Y otras cuestiones light por el estilo.
Borzoi es el nombre de una raza de galgos rusos –discursivamente, protagonistas de la trama– y es también esta construcción poética surgida del campo del ensayo.
Un sopapo a ciertos discursos autoproclamados rojos vanguardia y cuya respuesta social es el eco de sus ombligos.
¿Cómo se reescribe la historia?
Trato de mirar con ojos de cóndor: estoy en el Mercado del Progreso.
En el mercado del progr… ¿cómo corno se progresa?
Vuelvo a la obra: los actores dialogan con un ojo clavado en una acción reivindicativa que les permita volver a sentir el perfume de un pasado anterior al inmediato. Con el otro, pestañean el futuro.
Con un jugador compulsivo como rehén por portación de cara (su rostro se parece a “Julio Roberto”, fisonomía que necesitan como anzuelo para ingresar al sitio donde realizarán su profético plan).

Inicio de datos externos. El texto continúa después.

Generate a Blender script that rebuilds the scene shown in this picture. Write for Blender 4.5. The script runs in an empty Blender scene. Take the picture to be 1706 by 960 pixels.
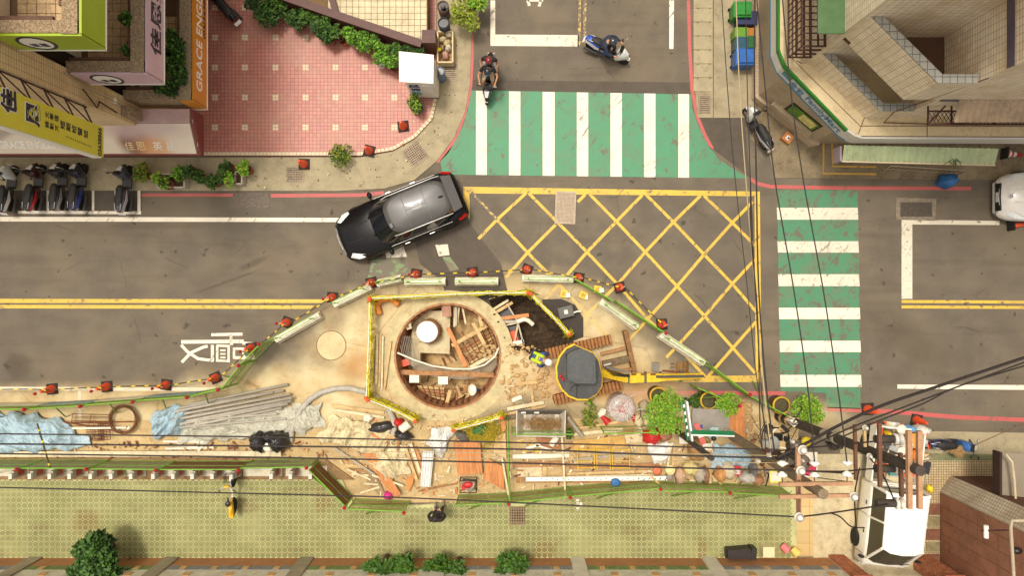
import bpy, bmesh, math, random
from mathutils import Vector, Matrix
from mathutils.geometry import tessellate_polygon
R=math.radians; rnd=random.Random(7)
sc=bpy.context.scene
# ---------------------------------------------------------------- camera, sky, sun
F=1137.0; H=25.27; CX,CY=853.0,480.0          # focal length in photo pixels, drone height
cam=bpy.data.cameras.new('camera'); cam.sensor_width=36; cam.lens=36*F/1706; cam.clip_end=500
co=bpy.data.objects.new('camera',cam); sc.collection.objects.link(co); co.location=(0,0,H); sc.camera=co
w=bpy.data.worlds.new("World"); sc.world=w; w.use_nodes=True
nt=w.node_tree; bg=nt.nodes['Background']
sky=nt.nodes.new('ShaderNodeTexSky'); sky.sky_type='NISHITA'; sky.sun_disc=False
SUN_EL=R(74); SUN_AZ=R(-43)     # azimuth clockwise from +y : sun in the upper left of the frame
sky.sun_elevation=SUN_EL; sky.sun_rotation=SUN_AZ; sky.dust_density=4; sky.air_density=1.2
hs=nt.nodes.new('ShaderNodeHueSaturation'); hs.inputs['Saturation'].default_value=.25
tn=nt.nodes.new('ShaderNodeMix'); tn.data_type='RGBA'; tn.blend_type='MULTIPLY'; tn.inputs[0].default_value=1
tn.inputs[7].default_value=(1.0,.93,.83,1)
nt.links.new(sky.outputs[0],hs.inputs['Color']); nt.links.new(hs.outputs[0],tn.inputs[6]); nt.links.new(tn.outputs[2],bg.inputs[0])
bg.inputs[1].default_value=0.15
sun=bpy.data.lights.new('sun','SUN'); sun.energy=1.7; sun.angle=R(11); sun.color=(1,.95,.87)
so=bpy.data.objects.new('sun',sun); sc.collection.objects.link(so)
sd=Vector((math.sin(SUN_AZ)*math.cos(SUN_EL),math.cos(SUN_AZ)*math.cos(SUN_EL),math.sin(SUN_EL)))
so.rotation_euler=sd.to_track_quat('Z','Y').to_euler()
sc.view_settings.view_transform='Standard'; sc.view_settings.look='None'; sc.view_settings.gamma=1
sc.view_settings.exposure=0.36
sc.cycles.max_bounces=6; sc.cycles.use_denoising=True

# ---------------------------------------------------------------- helpers
def P(px,py,z=0.0):
    k=(H-z)/F; return Vector(((px-CX)*k,(CY-py)*k,z))
def PX(n,z=0.0): return n*(H-z)/F
def lin(c):
    def g(v):
        v/=255.0
        return v/12.92 if v<=.04045 else ((v+.055)/1.055)**2.4
    return (g(c[0]),g(c[1]),g(c[2]),1)
class MB:
    def __init__(s): s.v=[]; s.f=[]; s.s=[]
    def add(s,vs,fs,sm=False):
        n=len(s.v); s.v+= [Vector(p) for p in vs]; s.f+= [tuple(i+n for i in f) for f in fs]; s.s+=[sm]*len(fs); return s
    def quad(s,*p): return s.add(p,[tuple(range(len(p)))])
    def box(s,c,size,rz=0,tap=1.0,M=None):      # c = centre of the base
        x,y,z=size[0]/2,size[1]/2,size[2]; vs=[]
        for k,t in ((0,1),(z,tap)):
            for a,b in ((-x,-y),(x,-y),(x,y),(-x,y)):
                p=Vector((a*t,b*t,k))
                p=Matrix.Rotation(rz,3,'Z')@p if M is None else M@p
                vs.append(p+Vector(c))
        return s.add(vs,[(3,2,1,0),(4,5,6,7),(0,1,5,4),(1,2,6,5),(2,3,7,6),(3,0,4,7)])
    def beam(s,a,b,w,h=None,up=(0,0,1),tw=1.0):
        a=Vector(a); b=Vector(b); h=h or w; d=(b-a).normalized(); u=Vector(up)
        if abs(d.dot(u))>.98: u=Vector((1,0,0))
        r=d.cross(u).normalized(); u=r.cross(d); vs=[]
        for p,t in ((a,1),(b,tw)):
            for i,j in ((-1,-1),(1,-1),(1,1),(-1,1)): vs.append(p+r*i*w/2*t+u*j*h/2*t)
        return s.add(vs,[(0,1,2,3),(7,6,5,4),(4,5,1,0),(5,6,2,1),(6,7,3,2),(7,4,0,3)])
    def tube(s,pts,r,n=6,closed=False,sm=True,cap=True):
        pts=[Vector(p) for p in pts]; m=len(pts); vs=[]; up=Vector((0,0,1)); pr=None
        for i,p in enumerate(pts):
            if closed: d=pts[(i+1)%m]-pts[i-1]
            else: d=pts[min(i+1,m-1)]-pts[max(i-1,0)]
            if d.length<1e-9: d=Vector((0,0,1))
            d.normalize()
            if pr is None:
                u=up if abs(d.z)<.95 else Vector((1,0,0)); rr=d.cross(u).normalized()
            else:
                rr=(pr-d*pr.dot(d)); rr=rr.normalized() if rr.length>1e-6 else pr
            pr=rr; uu=rr.cross(d); ra=r[i] if isinstance(r,(list,tuple)) else r
            for k in range(n):
                a=2*math.pi*k/n; vs.append(p+rr*ra*math.cos(a)+uu*ra*math.sin(a))
        fs=[]
        for i in range(m if closed else m-1):
            j=(i+1)%m
            for k in range(n): k2=(k+1)%n; fs.append((i*n+k,j*n+k,j*n+k2,i*n+k2))
        s.add(vs,fs,sm)
        if cap and not closed: s.add(vs[:n],[tuple(range(n))]); s.add(vs[-n:],[tuple(range(n-1,-1,-1))])
        return s
    def lathe(s,prof,c=(0,0,0),n=14,M=None,sm=True,capb=True,capt=True):
        c=Vector(c); vs=[]
        for r,z in prof:
            for k in range(n):
                a=2*math.pi*k/n; p=Vector((r*math.cos(a),r*math.sin(a),z)); vs.append((M@p if M else p)+c)
        fs=[]
        for i in range(len(prof)-1):
            for k in range(n): k2=(k+1)%n; fs.append((i*n+k,i*n+k2,(i+1)*n+k2,(i+1)*n+k))
        s.add(vs,fs,sm)
        if prof[-1][0]>1e-4 and capt: s.add(vs[-n:],[tuple(range(n))])
        if capb and prof[0][0]>1e-4: s.add(vs[:n],[tuple(range(n-1,-1,-1))])
        return s
    def ell(s,c,r,n=12,m=8,M=None,z0=-1.0):
        prof=[]
        for i in range(m+1):
            t=math.asin(z0)+(math.pi/2-math.asin(z0))*i/m; prof.append((math.cos(t)+1e-5,math.sin(t)))
        q=MB().lathe(prof,n=n)
        q.v=[Vector((p.x*r[0],p.y*r[1],p.z*r[2])) for p in q.v]
        if M: q.v=[M@p for p in q.v]
        q.v=[p+Vector(c) for p in q.v]; n0=len(s.v); s.v+=q.v; s.f+=[tuple(i+n0 for i in f) for f in q.f]; s.s+=q.s; return s
    def sheet(s,poly,z=0,holes=()):
        loops=[[Vector((p[0],p[1],0)) for p in poly]]+[[Vector((p[0],p[1],0)) for p in h] for h in holes]
        flat=[p for l in loops for p in l]; tr=tessellate_polygon(loops); fs=[]
        for t in tr:
            a,b,c=[flat[i] for i in t]
            fs.append(t if (b-a).cross(c-a).z>0 else t[::-1])
        return s.add([(p.x,p.y,z) for p in flat],fs)
    def prism(s,poly,z0,z1,top=True,bottom=True):
        ar=sum(poly[i-1][0]*poly[i][1]-poly[i][0]*poly[i-1][1] for i in range(len(poly)))
        if ar<0: poly=poly[::-1]
        n=len(poly)
        if top: s.sheet(poly,z1)
        if bottom: q=MB().sheet(poly,z0); s.add(q.v,[f[::-1] for f in q.f])
        s.add([(p[0],p[1],z0) for p in poly]+[(p[0],p[1],z1) for p in poly],[(i,(i+1)%n,n+(i+1)%n,n+i) for i in range(n)])
        return s
    def slab(s,pts,t):                          # planar polygon given thickness t along its normal (both ways down)
        pts=[Vector(p) for p in pts]; nrm=(pts[1]-pts[0]).cross(pts[2]-pts[0]).normalized(); n=len(pts)
        if nrm.z<0: pts=pts[::-1]; nrm=-nrm
        b=[p-nrm*t for p in pts]
        return s.add(pts+b,[tuple(range(n)),tuple(range(2*n-1,n-1,-1))]+[(i+n,(i+1)%n+n,(i+1)%n,i) for i in range(n)])
    def wave(s,a,b,c,d,t,pitch,amp):            # corrugated sheet; ribs run a->d, waves along a->b
        a,b,c,d=map(Vector,(a,b,c,d)); nrm=(b-a).cross(d-a).normalized()
        if nrm.z<0: nrm=-nrm
        n=max(2,int((b-a).length/pitch*4)); vs=[]
        for i in range(n+1):
            u=i/n; o=nrm*(amp if i%4 in(1,2) else 0)
            for p in (a.lerp(b,u),d.lerp(c,u)): vs+= [p+o,p+o-nrm*t]
        fs=[]
        for i in range(n):
            k=4*i; fs+=[(k,k+4,k+6,k+2),(k+3,k+7,k+5,k+1),(k,k+1,k+5,k+4),(k+2,k+6,k+7,k+3)]
        return s.add(vs,fs)
    def leaves(s,c,r,n,size,rg=None,shell=.55,drop=0):
        g=rg or rnd; c=Vector(c)
        for i in range(n):
            while 1:
                p=Vector((g.uniform(-1,1),g.uniform(-1,1),g.uniform(-1,1)))
                if p.length<=1 and (p.length>shell or g.random()<.3): break
            if p.z<-.6: p.z=-.6
            q=Vector((p.x*r[0],p.y*r[1],p.z*r[2]))+c
            d=Vector((g.gauss(0,1)+p.x,g.gauss(0,1)+p.y,g.gauss(0,.5)+.2-drop)).normalized()
            u=Vector((g.gauss(0,.5),g.gauss(0,.5),1)).normalized(); t=d.cross(u).normalized(); L=size*g.uniform(.5,1.5); W=L*.42
            s.add([q-t*W*.25,q+d*L*.5-t*W+u*L*.1,q+d*L-u*L*.15,q+d*L*.5+t*W+u*L*.1],[(0,1,2,3)])
        return s
    def build(s,name,mat,parent=None,label=None,cat=None,group=None,kind=None,uv=True,local=False):
        off=Vector((0,0,0)); q=parent
        while q is not None and not local: off+=q.location; q=q.parent
        vs=s.v; loc=None
        if parent is None and kind is None and vs:
            xs=[p.x for p in vs]; ys=[p.y for p in vs]
            loc=Vector(((min(xs)+max(xs))/2,(min(ys)+max(ys))/2,min(p.z for p in vs))); off=loc
        me=bpy.data.meshes.new(name); me.from_pydata([p-off for p in vs],[],s.f)
        me.polygons.foreach_set('use_smooth',s.s)
        if uv:
            ul=me.uv_layers.new(name='uv'); me.update(); data=[0.0]*(2*len(me.loops)); k=0
            for p in me.polygons:
                nr=p.normal
                if abs(nr.z)>.8: 
                    for li in p.loop_indices:
                        v=vs[me.loops[li].vertex_index]; data[2*li]=v.x; data[2*li+1]=v.y
                else:
                    t=Vector((-nr.y,nr.x,0)).normalized()
                    for li in p.loop_indices:
                        v=vs[me.loops[li].vertex_index]; data[2*li]=t.dot(v); data[2*li+1]=v.z
            ul.data.foreach_set('uv',data)
        me.materials.append(mat); me.update()
        o=bpy.data.objects.new(name,me); sc.collection.objects.link(o)
        if parent is not None: o.parent=parent
        elif loc is not None: o.location=loc
        if label: o['label']=label
        if cat: o['category']=cat
        if group: o['group']=group
        if kind: o['kind']=kind
        return o
def thing(name,label,cat,loc=(0,0,0),group=None):
    o=bpy.data.objects.new(name,None); sc.collection.objects.link(o); o.location=loc; o.empty_display_size=.2
    o['label']=label; o['category']=cat
    if group: o['group']=group
    return o
def kids(o): return [c for c in bpy.data.objects if c.parent==o]
def dup(o,loc,rz=0,label=None,group=None,parent=None,top=True,km=None):
    if km is None:
        km={}
        for c in bpy.data.objects:
            if c.parent: km.setdefault(c.parent.name,[]).append(c)
    r=o.copy(); sc.collection.objects.link(r)
    if top: r.location=loc; r.rotation_euler=(0,0,rz)
    else: r.parent=parent
    if label: r['label']=label
    if group: r['group']=group
    for c in km.get(o.name,[]): dup(c,None,parent=r,top=False,km=km)
    return r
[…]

Una especie de segundo acto, habrá que discernir si en forma de tragedia o como farsa, en la que este grupo encerrado en una utopía desesperada pretende modificar y resignificar los hechos. Casi como un esquizofrénico intento de modificar el futuro para cambiar el pasado.
Reescribir es inventar
En el relato Pierre Menard, autor del Quijote, incluido en su libro Ficciones, Jorge Luis Borges plantea a un personaje –Pierre Menard– capaz de escribir un nuevo Quijote sin cambiar ni una sola palabra o coma. Sin embargo, pese a ser idénticos, uno y otro texto no son iguales: lo que diferencia al Quijote de Cervantes del siglo 17 del Quijote de Pierre Menard del siglo 20 son los contextos en que son leídos (y escritos).
Aunque digan exactamente lo mismo, son distintos. “A pesar de los obstáculos, el fragmentario Quijote de Menard es más sutil e infinitamente más rico que el de Cervantes”, le hace decir Borges a uno de los protagonistas de su cuento para explicitar, irónicamente, esta diferencia.

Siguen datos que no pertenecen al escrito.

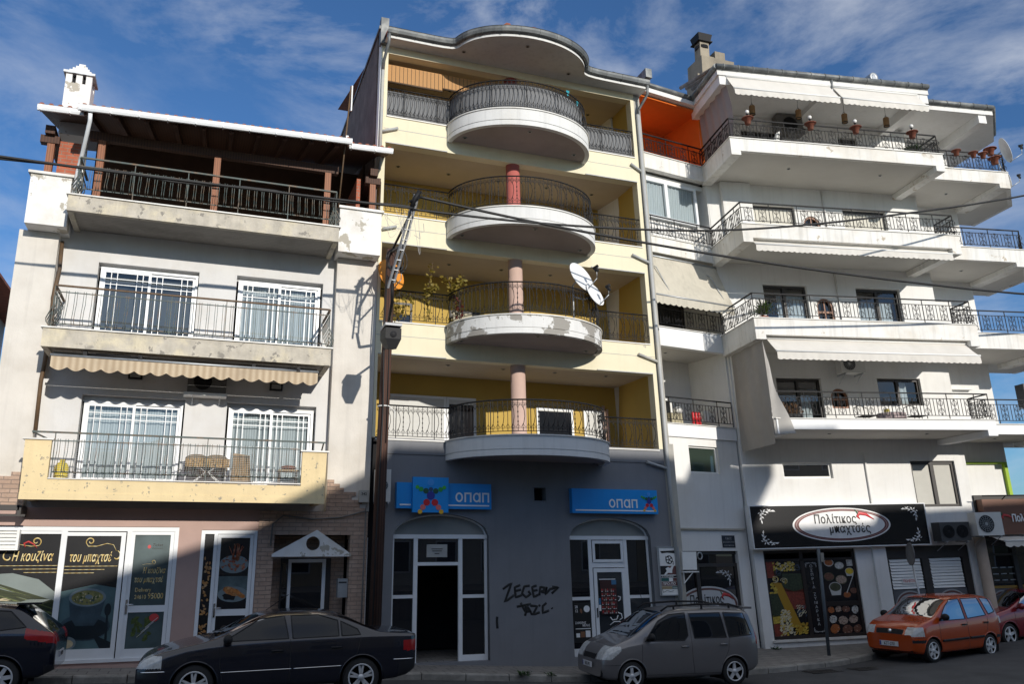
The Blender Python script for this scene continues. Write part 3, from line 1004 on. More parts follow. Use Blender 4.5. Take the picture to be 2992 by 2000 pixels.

Del mismo modo, es el contexto en el que aquí son pronunciados los diálogos, los que los definen su significado. Aun sin ninguna referencia explícita a alguna época en particular, Borzoi tiene la maestría de lograr –quizá producto de la suma de las caracterizaciones, la escenografía y las actuaciones– que el propósito de esta agrupación se sienta desmedido, desteñido, aguachento: “Nosotros somos una organización. Toda organización política es definida por sus miembros fundadores y ésta es la banda de Roberto, o sea yo”.
La realidad discursiva
¿Cuál es el trabajo?
–Poner cara de Julio Roberto, nada más.
–¿Qué me llevo?
–Reinventamos una realidad, vemos que otras cosas se pueden cambiar. ¿Le parece poco?

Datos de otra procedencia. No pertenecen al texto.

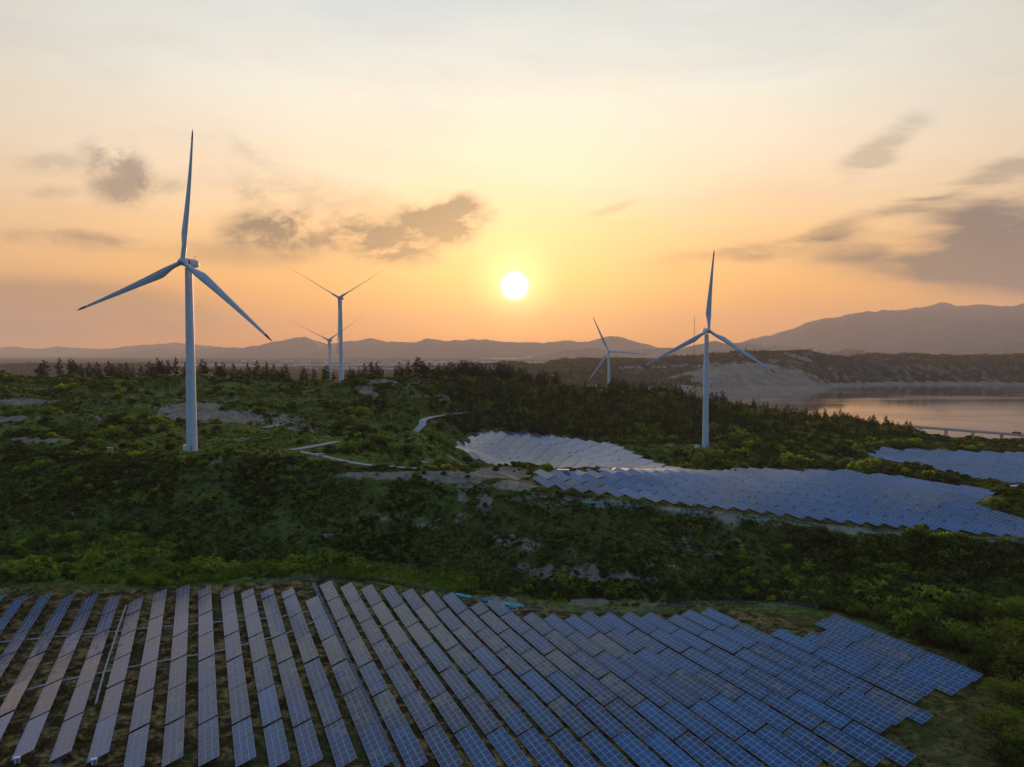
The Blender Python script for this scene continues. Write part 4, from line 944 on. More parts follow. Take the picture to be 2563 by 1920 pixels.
# candidate points over the middle ground, uniform in area inside the view wedge (a little wider than the frame)
def cand(n, y0, y1, px0=-160, px1=2370):
    y = np.sqrt(rng.random(n) * (y1 ** 2 - y0 ** 2) + y0 ** 2); px = px0 + rng.random(n) * (px1 - px0); x = (px - 1106) / 1533 * y
    return x, y
def infields(x, y, grow=0):
    m = np.zeros(len(x), bool)
    for p in FIELDS: m |= inpoly(x, y, p)
    return m
def pe(px, py, cx, cy, rx, ry, rot=0.0):
    c, s = math.cos(rot), math.sin(rot); a = ((px - cx) * c + (py - cy) * s) / rx; b_ = ((py - cy) * c - (px - cx) * s) / ry
    return np.hypot(a, b_) < 1
SANDS = [(425, 890, 80, 20), (505, 902, 60, 12), (930, 1030, 215, 13), (1085, 1020, 60, 16), (1300, 1245, 90, 10), (1130, 1195, 40, 7), (1110, 1048, 45, 13), (985, 1040, 60, 6), (815, 825, 40, 5), (1275, 1300, 45, 9), (1100, 1055, 50, 14), (50, 868, 55, 6), (30, 905, 60, 6), (60, 950, 60, 5)]
ROADS = [(905, 925, 25, 14), (960, 900, 50, 6), (680, 968, 60, 6), (720, 990, 60, 8), (800, 1005, 60, 6), (1085, 1028, 50, 7), (415, 978, 30, 9), (1520, 970, 26, 8), (1090, 1318, 75, 16)]
# --- shrubs and scrub
xa, ya = cand(70000, 236, 335); xb, yb = cand(230000, 335, 900); xc, yc = cand(60000, 105, 250, 1300, 2500)
x = np.concatenate([xa, xb, xc]); y = np.concatenate([ya, yb, yc]); z = hgt(x, y); px, py = project(x, y, z)
den = fbm(x / 22, y / 22, 3, 77) * .5 + .5 + fbm(x / 6, y / 6, 2, 78) * .25
forest = (px > 900) & (py < 965) & (y > 560)
right_wood = (y < 300) & (px > 1700)
marg = infields(x, y + 9) | infields(x + 8, y + 6) | infields(x, y + 5) | infields(x, y - 4) | infields(x + 4, y) | infields(x - 4, y) | infields(x, y + 2)
ok = ~marg & (np.hypot(x + 153, y - 337) > 15) & (np.hypot(x - 148, y - 542) > 16) & (roaddist(x, y) > 4) & (z > 1) & ~((y < 250) & (x < 108) & inpoly(x, y, [(-230, 20), (-230, 236), (-60, 254), (10, 251), (60, 246), (112, 205), (130, 190), (104, 150), (98, 20)]))
for e in SANDS: ok &= ~(pe(px, py, *e) & (rng.random(len(x)) < .90))
for e in ROADS: ok &= ~pe(px, py, *e)
thick = (y < 330) | forest | (px > 1500)
slope_ = (y < 335) & (y > 262) & (px < 1750)
p = np.where(thick, .22 + .60 * (den > .46), .08 + .72 * (den > .60)); p = np.where(slope_, .10 + .50 * (den > .55), p); bald = pe(px, py, 1280, 1215, 300, 55) & (y < 300); p = np.where(bald & (den < .56), p * .22, p)
p = np.where((y > 335), p * .8, p); plat = (y > 335) & (px < 1000) & (y < 620); p = np.where(plat, np.where(den > .63, .30, .035), p); p = np.where(right_wood, 1.0, p)
lawn = pe(px, py, 1440, 968, 130, 10) | pe(px, py, 1850, 1003, 120, 14, .12) | (pe(px, py, 1350, 1310, 330, 16) & (y < 290)) | pe(px, py, 560, 955, 250, 12)
p = np.where(lawn, p * .15, p)
ok &= rng.random(len(x)) < p
x, y, z, px, py, den, right_wood = x[ok], y[ok], z[ok], px[ok], py[ok], den[ok], right_wood[ok]
s = rng.gamma(4, .25, len(x)) * np.where(y < 335, 1.0, 1.35) * np.where((px > 1350) & (y > 420), 1.25, 1) * np.where((px > 1980) & (y > 560), .6, 1) * np.where(den > .66, 1.35, 1.0) * np.where(right_wood, 1.35, 1) * np.where((y < 335) & (y > 262) & (px < 1750), .72, 1)
lushm = (pe(px, py, 620, 1234, 330, 22) | pe(px, py, 920, 1262, 110, 20) | pe(px, py, 120, 1170, 260, 40, .1) | pe(px, py, 330, 1245, 120, 24) | pe(px, py, 30, 1250, 100, 14)) & (y < 300) & (rng.random(len(x)) < .85)
lushm |= (rng.random(len(x)) < np.where(den > .6, .16, .05))
dull = (~lushm) & (rng.random(len(x)) < np.where((px > 950) & (py > 1080) & (px < 1800), .40, .16))
sh = [shrub_mesh('shrub', M_leaf, seed=i, n=150) for i in range(4)]; shd = [shrub_mesh('scrub', M_leafd, n=90, h=.6, seed=20 + i) for i in range(3)]; shb = [shrub_mesh('bright_shrub', M_leafb, seed=40 + i, n=150) for i in range(3)]
P = np.c_[x, y, z]
g = ~lushm & ~dull
scatter('shrubs', P[g], s[g], sh, 'dark green shrubs covering slopes and woods')
scatter('scrub', P[dull], s[dull] * .85, shd, 'olive and brown scrub on the slopes')
P2 = P[lushm]; scatter('bright_shrubs', P2, s[lushm] * np.where((px[lushm] < 480) & (y[lushm] < 300), 1.9, 1.3), shb, 'bright green bushes along the foot of the slope')
print('SHRUBS', len(x))
# --- grass tufts on the plateau and green reeds along the foot
xa, ya = cand(110000, 246, 340); xb, yb = cand(130000, 340, 640); x = np.r_[xa, xb]; y = np.r_[ya, yb]; z = hgt(x, y); px, py = project(x, y, z)
ok = ~infields(x, y) & ~infields(x, y + 4) & (roaddist(x, y) > 3.5) & (fbm(x / 15, y / 15, 3, 90) > -.15)
for e in SANDS + ROADS: ok &= ~pe(px, py, *e)
ok &= rng.random(len(x)) < np.clip(y / 500, .25, .9)
x, y, z = x[ok], y[ok], z[ok]
gm = [grass_mesh('tuft', M_leaf, seed=i) for i in range(2)] + [grass_mesh('tuft', M_leafb, seed=9)] + [grass_mesh('tuft', M_leafd, seed=7)]
scatter('grass', np.c_[x, y, z], rng.uniform(.35, .85, len(x)), gm, 'grass on the crest and plateau')
x, y = cand(16000, 236, 285, -160, 1080); z = hgt(x, y); px, py = project(x, y, z)
ok = (fbm(x / 9, y / 9, 3, 55) > -.05) & (pe(px, py, 620, 1240, 330, 17) | pe(px, py, 930, 1262, 110, 20) | pe(px, py, 300, 1250, 140, 18) | pe(px, py, 30, 1252, 110, 12)) & ~infields(x, y)
scatter('reeds', np.c_[x, y, z][ok], rng.uniform(1.0, 2.4, ok.sum()), [grass_mesh('reed', M_leafb, 90, .8, 1.0, 50 + i) for i in range(3)], 'tall bright green reeds beside the near solar field')
# --- dry tufts between the near rows
x = rng.uniform(-190, 165, 46000); y = rng.uniform(112, 250, 46000); z = hgt(x, y)
ok = inpoly(x, y, near_poly) & (fbm(x / 5, y / 9, 3, 95) > 0.08); x, y, z = x[ok], y[ok], z[ok]
scatter('dry_grass', np.c_[x, y, z], rng.uniform(.25, .6, len(x)), [grass_mesh('dry', M_straw, 40, 1.0, .8, 60), grass_mesh('dry', M_bark, 40, 1.0, .8, 61), shrub_mesh('weed', M_leafd, 50, 1, .5, .14, 62), grass_mesh('dry', M_straw, 40, 1.0, .6, 63)], 'dry straw and weeds between the near rows')

# ------------------------------------------------------------------ individual trees
budget = 300
def ridge_tree(sx, ytop, ybase, dmin, dmax, label, group):
    """sx, ytop, ybase in photograph pixels"""
    global budget
    if budget <= 0: return
    px = sx / K; d = np.linspace(dmin, dmax, 400); r = ray(px, 800); xx = d * r[0] / r[1]; zz = hgt(xx, d); ang = (zz - CAMZ) / d; k = int(np.argmax(ang))
    h = (ybase - ytop) * d[k] / F; tree('pine_tree', float(xx[k]), float(d[k]), min(17, max(7.0, h * 1.45)), label, group); budget -= 1
def order_trees(xs, tops, f, where):
    for i, (a, t) in enumerate(sorted(zip(xs, tops))):
        f(a, t, f'dark pine, {ordw(i + 1)} from the left {where}')
L1 = [v / 3.16 for v in (320, 345, 470, 560, 582, 612, 640, 705, 770, 860, 895, 950, 1000, 1050, 1115, 1180, 1205, 1250, 1280, 1330, 1390, 1465)]
order_trees(L1, [840 + random.uniform(88, 106) for _ in L1], lambda a, t, l: ridge_tree(a, t, t + random.uniform(22, 36), 560, 760, l, 'pines along the left skyline ridge'), 'on the ridge left of the tallest turbine')
L2 = [v / 3.16 for v in (1600, 1625, 1710, 1745, 1760, 1845, 1905, 1960, 2010, 2030, 2080, 2110, 2165, 2200)] + [650 + v / 3.687 for v in (205, 240, 385, 410, 500, 590, 620, 680)]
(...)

–Claro que me parece poco. Qué me importa a mí la realidad, yo lo que necesito es guita.
–En el nuevo orden eso no va más. Los de abajo arriba, y los de arriba a la lona. No se puede conformar a todo el mundo, los deudores de hoy irán a la cabeza del nuevo orden; los prestamistas, los corruptos, ésos pasan a estar abajo nuestro, bajo el mocasín de las clases trabajadoras.
–Muy bueno su discurso.
–¡No es un discurso! ¡Es la realidad!
 
Con diálogos de este tenor, Borzoi te plantea, en forma resignificada, los interrogantes que cuarenta minutos antes eran coyunturales y ahora ya son estratégicos: ¿qué baldosas pisar? ¿Las que te salpican o las que te dejan seco?
–El objetivo es desmesurado, como los galgos corriendo tras la liebre.
–¿Tiene sentido todo esto?
–Para empezar no me gusta mirar para otro lado, por eso estoy acá.
 
Afuera la tormenta se conjuga en tiempo pasado. La de adentro era torrencial.